Journalism at its very best

The Pulitzer Prize for public service shows newspaper courage still lives.

Arriving in eastern Ohio in 1925 as the new editor of the Canton Daily News, Don Mellett stumbled onto a civic disgrace – and a great story. Gangsters from as far away as Chicago were using Canton as a "hideout" for thugs on the lam, and paying off officials to look the other way. "It is the opinion of The News that Canton needs cleaning up," he wrote, launching a campaign that named the police chief, among other culprits. "Get busy or get out," wrote Mr. Mellett.

It was Canton's criminal element that got busy, though, shooting him dead outside his own home. Still, the paper's anti-crime campaign didn't fold. "We Carry On," the Daily News proclaimed on the front page.

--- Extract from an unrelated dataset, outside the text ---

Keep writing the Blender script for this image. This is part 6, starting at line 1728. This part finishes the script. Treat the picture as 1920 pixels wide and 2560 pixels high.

In 1927, it won the Pulitzer Prize for public service. Eighty years later, amid plummeting newspaper readership, staff cutbacks, and often-superficial coverage, it's easy to think that such courage and civic devotion is in short supply. But when this year's winner of the prestigious prize is announced Monday, it will be just the latest evidence that journalism of the highest order continues to be practiced in newsrooms across America.

The history of this prize – the only Pulitzer award taking the form of a gold medal, and designed to be given to a newspaper, rather than individuals – shows the vital role that newspapers have played in serving the public good, often in the face of determined and powerful opposition.

That service-oriented courage can take many forms. Journalists putting themselves in harm's way have continued to get serious attention from the editors and academics who make up the Pulitzer Prize board, of course.

Dailies exposing Ku Klux Klan hatred, for example, won several early gold medals. Two North Carolina papers, in Whiteville and Tabor City, won in 1953 for campaigns against Klansmen, often revealed, under their sheets, to be government officials. (After winning, Tabor City Tribune editor Horace Carter admitted he had been terrified for his family as cars drove past his home at night, and he recounted how his 4-year-old son asked him, "The Klan gonna come and get you, Daddy?")

The 1979 Pulitzer medal went to the tiny Point Reyes Light in northern California. It reported on the armed cult that had grown within the Synanon anti-drug program, located just up the road from the editor's house. In one story, the Light reported how Synanon members had tried to kill an opposition lawyer by placing a rattlesnake in his mailbox.

But the public-service Pulitzer has grown to recognize fiscal as well as physical fortitude. In 1958, the Arkansas Gazette won for its balanced coverage of the court-ordered integration of Little Rock's Central High School, even though encouraging citizens to obey the law led segregationist readers to switch to the rival paper.

Famously, The New York Times knew it would incur huge legal bills – and the possibility of editors going to jail – when it decided to publish the top-secret, stolen Pentagon Papers in 1971. Americans had a right to their government's own account of official deception underlying Vietnam policy, the Times proclaimed. Likewise, the next year The Washington Post faced serious political risks in pursuing Watergate coverage that the Nixon White House vilified.

Less well-known, though, was the Fort Worth Star-Telegram's winning 1984 work identifying a fatal design flaw in products made by Bell Helicopter, the city's biggest employer, which launched a boycott against the paper.

Journalists are eagerly awaiting Monday's Pulitzer announcements. Many readers, though, may puzzle at the congratulations, when they feel that the balanced news diet that papers once took pride in delivering has veered toward the celebrity-centric and the salacious. Others note that great papers such as The Wall Street Journal, Chicago Tribune, and Los Angeles Times have been sold to owners whose efforts have yet to earn the public's trust.

Recent Pulitzer history, however, underscores America's many oases of journalistic courage, where dedicated editors still promote the reporter's drive to dig out the truth no matter the cost. Many journalists cite the 2002 work of The Boston Globe, exposing how leaders in the Roman Catholic Church sheltered priests who had abused young parishioners. The stories, written despite legal threats, were handled so brilliantly by the Globe's Spotlight investigative team that they roundly won praise from church members, shocked by what their leaders had done.

Monday's Pulitzer winners – and especially the public-service medalist – will be worth a close look. Whatever problems sap the strength of today's press, the ability and willingness of journalists to "carry on" boldly for their communities are worthy of our appreciation.

Roy J. Harris Jr. is the author of "Pulitzer's Gold: Behind the Prize for Public Service Journalism." A former Wall Street Journal reporter, he's now a senior editor at CFO magazine.